I'm working on an e-learning application that uses game dynamics, which include points (like Stack Exchange). There are two aspects to the application that we want to encourage. Actions that benefit you personally, and actions which benefit the community.

In our initial designs we had these aggregated into one points count. In a site like Stack Exchange, all interaction is essentially community interaction so this doesn't present a problem. However, it has become clear that some customers will use the application regularly for their own benefit without ever interacting with the community, while others will primarily interact with the community.

For this reason, we are seriously considering changing to two types of points. One for personal use, and another for actions that benefit the community. Similarly to how many games have gold and mana.

A large part of the reason for this is based on what people use points for. If I am not active in the community but want to compare how I am doing in my learning against a friend who is active in the community, one counter for points just won't work. Hence the competition aspect of having points will suffer.

I'd appreciate feedback on this, whether it is based on experience or understanding, as well as any links to applications / sites which use a dual points system.

  • Do you mean "game mechanics" rather than "game dynamics"? Because I'm unfamiliar with the latter.
    – Rahul
    Oct 28, 2011 at 16:21
  • Game dynamics is usually used as a synonym for (and has been used longer than) gamification. Game mechanics refers more to how the game works rather than the dynamics that having the game creates in the first place. It's not a universal definition though, so I'm sure lots of people will disagree.
    – JohnGB
    Oct 28, 2011 at 17:14
  • I did some homework and it turns out that game dynamics are "patterns of loops that turns them into a large sequence of play.", according to Tadhg Kelly of What Games Are. In another post, he explains that game dynamics are basically game mechanics but applied to video games rather than tabletop games.
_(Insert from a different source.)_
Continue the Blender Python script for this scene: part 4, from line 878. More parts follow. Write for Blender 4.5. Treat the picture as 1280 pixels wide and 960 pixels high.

So I guess game dynamics are game mechanics, they're just more specifically related to video games.
    – Rahul
    Oct 29, 2011 at 1:54
  • You might find this interesting background reading if you've not come across it before: The Prisoner's Dilemma en.wikipedia.org/wiki/Prisoner%27s_dilemma
    – PhillipW
    Oct 29, 2011 at 10:00
  • Wording is important here: gold shouldn't be confused with mana. For example, if there is a high score, which type of points does it track?
    – giraff
    Oct 29, 2011 at 11:55

2 Answers 2


Penny Arcade's Extra Credits show on Gamifying Education has some interesting ideas.

One of them is to reward community achievements by giving bonus points to the entire community. For example, when a student or five students reach a certain threshold, give 100 bonus points to every community member.

I think that makes sense for your problem. Actions that benefit you personally get you points. Actions that benefit the community get everyone points.

  • The show also emphasizes how points should translate to something of value (e.g. new powers once certain thresholds are reached), so that people will be motivated to earn more points even when those points don't change their ranking relative to everyone else. Oct 28, 2011 at 19:09

It makes sense to have two different "points". It seems that one relates to your personal performance (I guess this indicator is a bit like score?) and another is more relating to how engaged you are in the community.

I can think of a lot of games that have two systems that work independently like this, but cant think of any applications that do this.

Stackexchange has this in a way: it has points and badged, these two are related but not the same?

There may be some info hidden away in here: http://gamification.org/ - I haven't investigated it myself.

  • True. Badges are a type of points system. We plan on using them anyway, but it is possible to use some as a sort of points proxy for one of them.